I just got out of high school, and for the summer I'm working on the district network with five other tech people from my CISCO Networking Academy class. Over the summer we've been doing the most exciting thing I've ever seen on this network.
Six hundred of our thousand or so machines are now Linux Thinstations using Citrix to log on to our Windows server farm. Next summer the department will work on converting to OpenOffice instead of the Microsoft Office Suite. The only thing stopping us now is our dependence on Outlook (which is our biggest security risk, too, btw), but my boss says he'll have that worked out by next summer.
Buying Microsoft licenses for all our programs on just 18 servers instead of 600 workstations is saving our district hundreds of thousands of dollars, and centralizing activity is increasing security exponentially (examples: I lost count of how many times I had to run SpyBot at a workstation, and kids' - and teachers' - use of peer-to-peer downloading programs had been quickly increasing over the last five years).
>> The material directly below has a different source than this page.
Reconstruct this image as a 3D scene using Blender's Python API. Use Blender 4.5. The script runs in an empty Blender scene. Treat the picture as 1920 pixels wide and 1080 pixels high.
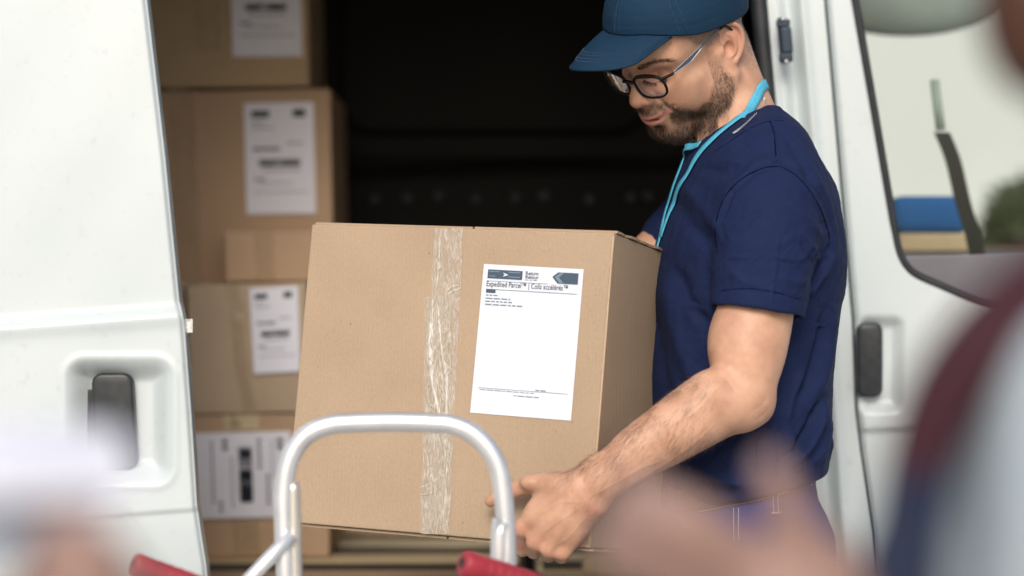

And for the few programs the schools use that cannot run from the servers, we still have several WinXP labs.
This setup works so well for this district because everything has been Microsoft from the beginning (except for a few Macs back in the day, but we don't like to talk about that disaster), so that's what the teachers are used to. All the arguments here that people like what they know are valid - I spent an hour each day for two years at the high school's help desk, so believe me, neither students nor teachers want to learn any more new stuff than they really have to, and I've discovered that a high school is a rather humorous expression of society as a whole...
Anyway, to the point - we've got a weird setup. The servers are Windows and the workstations are a stripped-down Linux. You just don't see that a lot. After implementing it, I don't see why it isn't done more often. Through this thread I saw but one mention of thinstations, and I lept at it, but it seemed that no one else did. I suppose most people are small biz/home office users and wouldn't need to think about hundreds of thousands of dollars and a thousand workstations, but the so-called "popularity" of Microsoft products (how about "abundance" anyone?) is most prevalent in corporate America and school districts, where this kind of a setup would make the most difference.
I'm off to University in a month, and at my new school they are also trying out Linux Thinstations to decrease their dependency on Microsoft. I anticipate having a great time learning more about this crazycool OS scheme.
Glad to see a civil discussion on this, everyone!